Para Luís Alberto de Paiva, economista e diretor da Corporate Consulting, a legislação anterior não dava nenhuma mobilidade as empresas: "Elas tinham que resolver os seus problemas em um prazo máximo de dois anos, e isso tudo era decidido pelo síndico da recuperação judicial".
De acordo com ele, nos primeiros processos encaminhados por meio da LFRE ainda se trabalhava com os antigos síndicos das concordatas, mas quando o judiciário começou a se aparelhar a situação foi ganhando forma até chegar aos patamares atuais. "Hoje existem varas especializadas pelo Brasil inteiro, os administradores judiciais são extremamente capacitados para isso, os credores entendem o procedimento de recuperação judicial e as tratativas são extremamente profissionais nesse sentido", destaca.
Dados recentes do Serasa Experian mostram que quase 60% dos requerimentos feitos em 2024 levaram as empresas brasileiras a superarem as crises. No ano passado, segundo o mesmo levantamento, houve 949 pedidos de falência no País, indicando uma queda de 3,5% na variação anual do indicador. Diante dos bons resultados, especialistas avaliam a eficácia e as vulnerabilidades das regras desde a sua implementação.
Apesar dos bons resultados, o senior partner do escritório especializado em reestruturação de empresas Grand Hill, Fábio Siebert, afirma que ainda há uma certa resistência por parte dos empresários em ingressarem com o processo. Na sua avaliação, isso ocorre pelo simples desconhecimento desse instrumento judicial: "Acredito que é uma questão cultural, pois 90% das empresas brasileiras são familiares. Existe muito aquela questão do envolvimento com a comunidade, em cidades menores, onde há aquele receio sobre o que os outros vão dizer sobre a recuperação judicial".
Nesse sentido, o timing é essencial. Esse medo em agir na hora certa pode significar o fracasso da estratégia. "O empresário fica sempre com aquela esperança de que pode tentar mais um pouco e acaba se utilizando dessa lei como uma 'bala de prata'. Muitas vezes, estamos falando de situações nas quais se o empresário tivesse entrado com o recurso um ano antes, seria possível recuperar o negócio", alerta o especialista.
De acordo com outro senior partner da Grand Hill, Marcello Lauer, "casos como os ocorridos em empresas gaúchas que enfrentaram a tragédia climática de maio passado são emblemáticos". Tratavam-se de empresas que tinham um curso normal das suas operações, algumas, inclusive, saudáveis financeiramente, outras já com alguma dificuldade.

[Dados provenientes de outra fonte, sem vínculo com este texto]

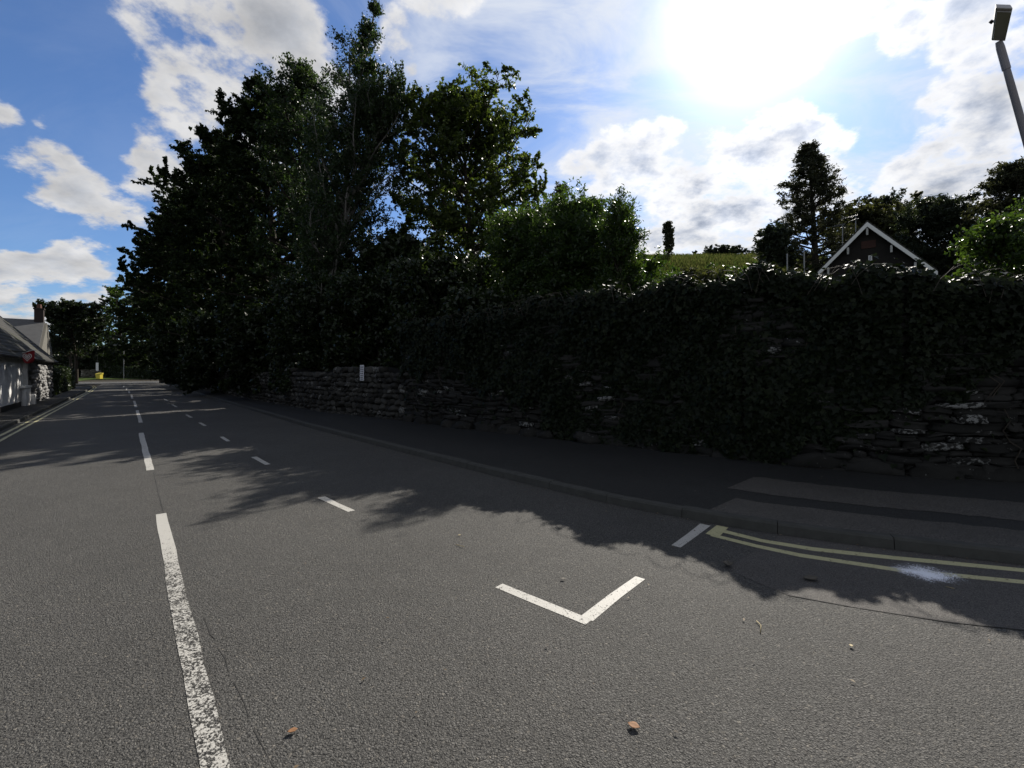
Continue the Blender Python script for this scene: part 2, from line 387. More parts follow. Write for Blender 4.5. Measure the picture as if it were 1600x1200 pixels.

Mas as enchentes foram um evento extraordinário, que interrompeu as atividades por um determinado período de tempo e prejudicaram o seu funcionamento normal.
"Apesar de terem sido obrigadas a parar, já que muitas perderam mercadorias e até maquinário, elas tinham suas obrigações, venciam fornecedores, venciam parcelas de banco, enquanto ela não tinha receita. Esse é um caso típico que se beneficiaria por meio dessa lei", destaca Lauer.
O especialista afirma ainda que o Estado tem muitos exemplos de empresários que saíram fortalecidos após o processo de recuperação judicial. "Após isso, eles têm uma maior noção de planejamento econômico/financeiro, com princípios de governança sendo aplicados nas suas empresas, a criação de conselhos de família, ou seja, o recurso não só atingiu o seu objetivo em si, que era equacionar os passivos para que essa empresa continuar se desenvolvendo, mas trouxe um aprimoramento da cultura empresarial, especialmente no aspecto de governança", conclui.